Zizkov - where it got its name

Jan Zizka A relatively young part of Prague, traditionally an area of working-class livelihoods and a place of the symbolic conflict between the old crown city and the new urbanist one. Originally a plain hill which was later turned into a vineyard, Zizkov had to wait for its status of a town until 1881. The hill is called Vitkov and it was the place of a major 1420 battle between the Hussit warlord Jan Zizka and the king’s armies. The successful warlord’s name is the basis of the name of the whole quarter and the hill is dominated by a monument of his.

The Hussit movement, called after Jan Hus, a Czech priest burned alive for his critique of the Catholic Church in 1415, is still a controversial part of the Czech history. On one hand an act of courage and a will to go against the rich and powerful Church elite, on the other a massive rampage, which drowned its modern thoughts in blood.

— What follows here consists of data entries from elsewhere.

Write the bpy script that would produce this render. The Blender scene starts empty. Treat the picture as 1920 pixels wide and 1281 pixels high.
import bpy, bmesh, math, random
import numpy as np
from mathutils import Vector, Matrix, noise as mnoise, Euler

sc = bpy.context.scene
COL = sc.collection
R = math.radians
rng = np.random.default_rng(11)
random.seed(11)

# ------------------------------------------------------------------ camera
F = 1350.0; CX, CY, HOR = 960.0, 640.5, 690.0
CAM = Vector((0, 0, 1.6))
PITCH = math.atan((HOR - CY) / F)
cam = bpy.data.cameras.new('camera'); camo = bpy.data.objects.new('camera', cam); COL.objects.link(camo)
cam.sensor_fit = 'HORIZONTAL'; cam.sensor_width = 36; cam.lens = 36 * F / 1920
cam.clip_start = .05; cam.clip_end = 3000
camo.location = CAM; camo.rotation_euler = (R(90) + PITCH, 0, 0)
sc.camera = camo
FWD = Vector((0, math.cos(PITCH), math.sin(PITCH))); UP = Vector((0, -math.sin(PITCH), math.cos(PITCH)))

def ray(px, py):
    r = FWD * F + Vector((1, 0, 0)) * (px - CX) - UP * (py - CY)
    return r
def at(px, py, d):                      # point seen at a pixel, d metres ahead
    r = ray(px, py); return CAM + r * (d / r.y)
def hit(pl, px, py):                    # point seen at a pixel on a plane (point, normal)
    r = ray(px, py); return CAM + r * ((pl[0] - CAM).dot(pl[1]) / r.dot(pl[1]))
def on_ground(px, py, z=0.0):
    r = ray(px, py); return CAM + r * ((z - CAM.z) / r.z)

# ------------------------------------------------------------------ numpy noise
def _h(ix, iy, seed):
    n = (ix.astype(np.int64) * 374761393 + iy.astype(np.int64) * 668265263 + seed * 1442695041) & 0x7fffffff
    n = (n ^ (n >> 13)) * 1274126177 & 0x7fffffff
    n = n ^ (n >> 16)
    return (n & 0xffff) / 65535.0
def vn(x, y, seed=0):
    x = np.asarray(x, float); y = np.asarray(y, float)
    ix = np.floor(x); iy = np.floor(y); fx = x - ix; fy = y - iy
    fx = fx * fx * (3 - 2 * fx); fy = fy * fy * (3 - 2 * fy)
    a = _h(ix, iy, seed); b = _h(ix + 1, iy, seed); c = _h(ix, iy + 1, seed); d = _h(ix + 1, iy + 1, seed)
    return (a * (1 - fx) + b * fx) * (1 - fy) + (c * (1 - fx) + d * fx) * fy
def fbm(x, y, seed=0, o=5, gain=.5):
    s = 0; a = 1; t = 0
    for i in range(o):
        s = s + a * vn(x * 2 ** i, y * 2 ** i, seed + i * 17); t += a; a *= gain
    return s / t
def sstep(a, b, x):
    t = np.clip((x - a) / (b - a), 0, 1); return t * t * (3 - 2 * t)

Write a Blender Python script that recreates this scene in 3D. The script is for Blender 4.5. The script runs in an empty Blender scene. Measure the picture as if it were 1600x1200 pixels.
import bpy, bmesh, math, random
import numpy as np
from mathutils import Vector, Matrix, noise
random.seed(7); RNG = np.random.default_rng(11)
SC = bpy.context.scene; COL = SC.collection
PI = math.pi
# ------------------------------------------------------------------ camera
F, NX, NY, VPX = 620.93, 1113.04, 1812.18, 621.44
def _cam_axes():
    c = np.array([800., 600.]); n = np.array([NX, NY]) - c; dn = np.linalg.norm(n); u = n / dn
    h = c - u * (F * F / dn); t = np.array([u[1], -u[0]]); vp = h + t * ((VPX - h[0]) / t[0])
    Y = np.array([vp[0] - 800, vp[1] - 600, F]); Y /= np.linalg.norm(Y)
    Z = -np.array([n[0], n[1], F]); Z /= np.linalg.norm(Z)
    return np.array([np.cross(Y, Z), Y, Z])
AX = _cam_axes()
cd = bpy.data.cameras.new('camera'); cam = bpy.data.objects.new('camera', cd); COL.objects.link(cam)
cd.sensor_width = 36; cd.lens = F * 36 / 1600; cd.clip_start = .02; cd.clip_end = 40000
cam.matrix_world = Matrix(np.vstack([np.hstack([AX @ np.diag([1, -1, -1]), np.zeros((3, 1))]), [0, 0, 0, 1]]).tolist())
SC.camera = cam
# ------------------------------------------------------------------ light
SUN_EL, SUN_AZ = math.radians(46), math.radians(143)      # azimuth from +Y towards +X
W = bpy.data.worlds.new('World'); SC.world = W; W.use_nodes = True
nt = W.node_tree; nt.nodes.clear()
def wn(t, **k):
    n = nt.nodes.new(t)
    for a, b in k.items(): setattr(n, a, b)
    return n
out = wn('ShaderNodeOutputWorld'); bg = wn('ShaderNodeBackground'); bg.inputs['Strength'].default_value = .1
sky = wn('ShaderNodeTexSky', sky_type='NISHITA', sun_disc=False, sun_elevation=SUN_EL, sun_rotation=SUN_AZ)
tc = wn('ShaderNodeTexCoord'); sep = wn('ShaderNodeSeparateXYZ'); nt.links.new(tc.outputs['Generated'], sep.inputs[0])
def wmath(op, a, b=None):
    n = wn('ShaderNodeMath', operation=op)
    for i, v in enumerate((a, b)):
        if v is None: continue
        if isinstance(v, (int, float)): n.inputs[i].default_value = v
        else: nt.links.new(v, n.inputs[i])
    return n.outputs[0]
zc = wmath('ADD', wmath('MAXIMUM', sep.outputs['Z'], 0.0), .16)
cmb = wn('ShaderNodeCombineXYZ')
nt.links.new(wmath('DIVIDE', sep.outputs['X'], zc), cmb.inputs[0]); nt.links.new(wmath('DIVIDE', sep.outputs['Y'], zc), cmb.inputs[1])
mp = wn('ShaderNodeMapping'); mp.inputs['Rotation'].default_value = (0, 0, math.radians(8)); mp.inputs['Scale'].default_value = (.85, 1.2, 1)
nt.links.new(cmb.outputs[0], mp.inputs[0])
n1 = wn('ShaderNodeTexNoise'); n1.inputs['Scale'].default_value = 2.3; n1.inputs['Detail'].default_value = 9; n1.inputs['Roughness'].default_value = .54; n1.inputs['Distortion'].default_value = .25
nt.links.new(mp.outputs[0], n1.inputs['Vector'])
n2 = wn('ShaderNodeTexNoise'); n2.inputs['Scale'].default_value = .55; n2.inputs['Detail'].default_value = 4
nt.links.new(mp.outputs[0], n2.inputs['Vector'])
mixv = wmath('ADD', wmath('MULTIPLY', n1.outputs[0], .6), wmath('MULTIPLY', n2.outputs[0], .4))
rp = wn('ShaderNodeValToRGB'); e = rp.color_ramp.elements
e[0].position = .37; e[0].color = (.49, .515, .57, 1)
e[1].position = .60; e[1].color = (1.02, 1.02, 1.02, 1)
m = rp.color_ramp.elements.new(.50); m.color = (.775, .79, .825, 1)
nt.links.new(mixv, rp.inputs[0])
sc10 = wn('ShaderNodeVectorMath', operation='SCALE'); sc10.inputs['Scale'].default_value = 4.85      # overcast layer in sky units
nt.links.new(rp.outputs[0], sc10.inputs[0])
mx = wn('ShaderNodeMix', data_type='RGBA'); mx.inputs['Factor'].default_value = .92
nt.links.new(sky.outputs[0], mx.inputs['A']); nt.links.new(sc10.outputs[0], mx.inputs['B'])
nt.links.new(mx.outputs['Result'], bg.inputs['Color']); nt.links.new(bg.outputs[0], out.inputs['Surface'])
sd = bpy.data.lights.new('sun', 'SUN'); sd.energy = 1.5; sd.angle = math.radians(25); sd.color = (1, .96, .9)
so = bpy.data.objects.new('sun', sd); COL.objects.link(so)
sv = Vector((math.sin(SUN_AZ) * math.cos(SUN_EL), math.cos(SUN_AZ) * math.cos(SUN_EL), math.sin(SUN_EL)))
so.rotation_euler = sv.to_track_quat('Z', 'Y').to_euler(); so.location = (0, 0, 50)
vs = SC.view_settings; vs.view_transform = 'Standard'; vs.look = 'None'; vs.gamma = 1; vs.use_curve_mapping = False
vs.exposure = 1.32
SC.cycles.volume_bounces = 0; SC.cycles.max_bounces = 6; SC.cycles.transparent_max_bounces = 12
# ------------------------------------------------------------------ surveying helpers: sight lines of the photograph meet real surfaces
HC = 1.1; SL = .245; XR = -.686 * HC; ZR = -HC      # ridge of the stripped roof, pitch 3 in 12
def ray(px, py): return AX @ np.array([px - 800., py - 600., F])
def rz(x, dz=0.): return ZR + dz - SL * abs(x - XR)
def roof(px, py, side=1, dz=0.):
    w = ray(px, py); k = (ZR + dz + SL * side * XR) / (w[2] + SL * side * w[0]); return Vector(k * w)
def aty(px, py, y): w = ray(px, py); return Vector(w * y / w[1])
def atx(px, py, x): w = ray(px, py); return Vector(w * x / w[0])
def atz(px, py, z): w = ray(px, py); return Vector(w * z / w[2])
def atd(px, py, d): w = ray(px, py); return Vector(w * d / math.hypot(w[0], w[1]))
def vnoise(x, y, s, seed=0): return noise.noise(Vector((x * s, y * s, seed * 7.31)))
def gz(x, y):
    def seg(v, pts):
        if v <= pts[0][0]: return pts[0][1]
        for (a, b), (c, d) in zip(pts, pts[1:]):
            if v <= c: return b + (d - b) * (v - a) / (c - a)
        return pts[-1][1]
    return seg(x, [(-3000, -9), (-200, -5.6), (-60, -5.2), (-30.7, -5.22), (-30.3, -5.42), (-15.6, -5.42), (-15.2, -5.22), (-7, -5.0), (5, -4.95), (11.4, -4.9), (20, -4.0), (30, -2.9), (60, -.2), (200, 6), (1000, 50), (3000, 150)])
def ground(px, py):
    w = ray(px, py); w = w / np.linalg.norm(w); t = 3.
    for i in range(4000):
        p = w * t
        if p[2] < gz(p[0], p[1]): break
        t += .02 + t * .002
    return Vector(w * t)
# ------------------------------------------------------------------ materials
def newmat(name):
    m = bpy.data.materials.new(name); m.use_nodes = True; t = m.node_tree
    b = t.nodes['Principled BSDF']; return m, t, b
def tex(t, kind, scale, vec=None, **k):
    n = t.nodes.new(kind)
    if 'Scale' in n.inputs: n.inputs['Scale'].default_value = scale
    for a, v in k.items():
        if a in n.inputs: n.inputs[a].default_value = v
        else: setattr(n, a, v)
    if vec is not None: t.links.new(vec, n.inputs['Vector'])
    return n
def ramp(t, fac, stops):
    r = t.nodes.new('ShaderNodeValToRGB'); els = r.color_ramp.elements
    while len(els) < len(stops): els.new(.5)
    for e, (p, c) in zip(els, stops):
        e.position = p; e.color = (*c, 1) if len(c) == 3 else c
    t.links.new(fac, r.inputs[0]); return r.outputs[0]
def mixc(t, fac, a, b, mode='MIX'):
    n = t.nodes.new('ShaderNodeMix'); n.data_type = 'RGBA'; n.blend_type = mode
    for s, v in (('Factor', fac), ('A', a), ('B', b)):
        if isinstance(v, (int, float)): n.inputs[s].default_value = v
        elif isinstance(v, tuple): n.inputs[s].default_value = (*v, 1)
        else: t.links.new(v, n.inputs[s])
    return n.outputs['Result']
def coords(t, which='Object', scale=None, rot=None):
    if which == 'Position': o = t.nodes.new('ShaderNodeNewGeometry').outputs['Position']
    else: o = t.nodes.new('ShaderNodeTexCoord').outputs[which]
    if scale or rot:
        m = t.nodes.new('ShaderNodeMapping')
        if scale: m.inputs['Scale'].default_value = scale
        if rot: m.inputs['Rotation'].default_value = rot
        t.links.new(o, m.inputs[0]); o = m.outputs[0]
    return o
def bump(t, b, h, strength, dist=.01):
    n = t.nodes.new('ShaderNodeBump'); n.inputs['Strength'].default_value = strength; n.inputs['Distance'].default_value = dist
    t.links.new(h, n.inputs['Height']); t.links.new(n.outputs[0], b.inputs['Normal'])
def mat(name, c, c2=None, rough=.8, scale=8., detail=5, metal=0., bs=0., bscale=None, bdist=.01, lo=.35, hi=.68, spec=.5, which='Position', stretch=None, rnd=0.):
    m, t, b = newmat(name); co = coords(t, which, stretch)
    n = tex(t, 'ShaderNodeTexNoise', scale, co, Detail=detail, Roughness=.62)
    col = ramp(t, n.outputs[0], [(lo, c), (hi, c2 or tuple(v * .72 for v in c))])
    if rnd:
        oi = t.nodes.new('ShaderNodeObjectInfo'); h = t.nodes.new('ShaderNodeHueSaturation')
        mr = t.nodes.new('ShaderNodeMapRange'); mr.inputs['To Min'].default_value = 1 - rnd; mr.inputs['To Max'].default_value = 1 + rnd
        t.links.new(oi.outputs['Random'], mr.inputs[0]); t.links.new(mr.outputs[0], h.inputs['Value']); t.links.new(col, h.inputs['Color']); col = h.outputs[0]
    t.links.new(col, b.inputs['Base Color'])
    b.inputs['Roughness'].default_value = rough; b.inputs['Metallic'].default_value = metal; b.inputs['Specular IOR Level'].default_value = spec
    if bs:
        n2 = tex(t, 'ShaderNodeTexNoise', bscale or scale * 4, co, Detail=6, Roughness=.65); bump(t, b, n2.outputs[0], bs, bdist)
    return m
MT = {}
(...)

It played a major role in the 19th Century, mainly its second half, as the Czech nationalists (patriots we would say today) used it often as an argument of the nation’s potential, as the Czechs, between 1419 and 1434, were able to frighten the elites of the whole Europe. On the other hand and sentiments aside, the Hussits and especially Zizka, were also responsible for numerous atrocities and unjustifiable cruelty, mainly towards monks and nuns of the conquered monasteries. The movement also brought sheer destruction to what we would today call “cultural heritage” and there are historians who claim it actually postponed the reformatory process. By being so brutal and radical the Hussits prepared fertile ground for the conservatives. All the anti- reformists had to do was point at the horrors of the berserk rebel armies and used it to discredit the movement altogether. The ideas of a church close to the common man, of the elites having to strengthen ties with the people, of some amount of religious freedom, could hardly have been rejected as easily.

In my opinion the key question lies on the same level as in the case of other revolutionary movements of the past centuries: the great difference between the ethos and the realization, the question whether such a cruel and remorseless chain of events could at all be seen positively. However a different case that is, I think the moral problem is in many ways similar to that of the French Revolution.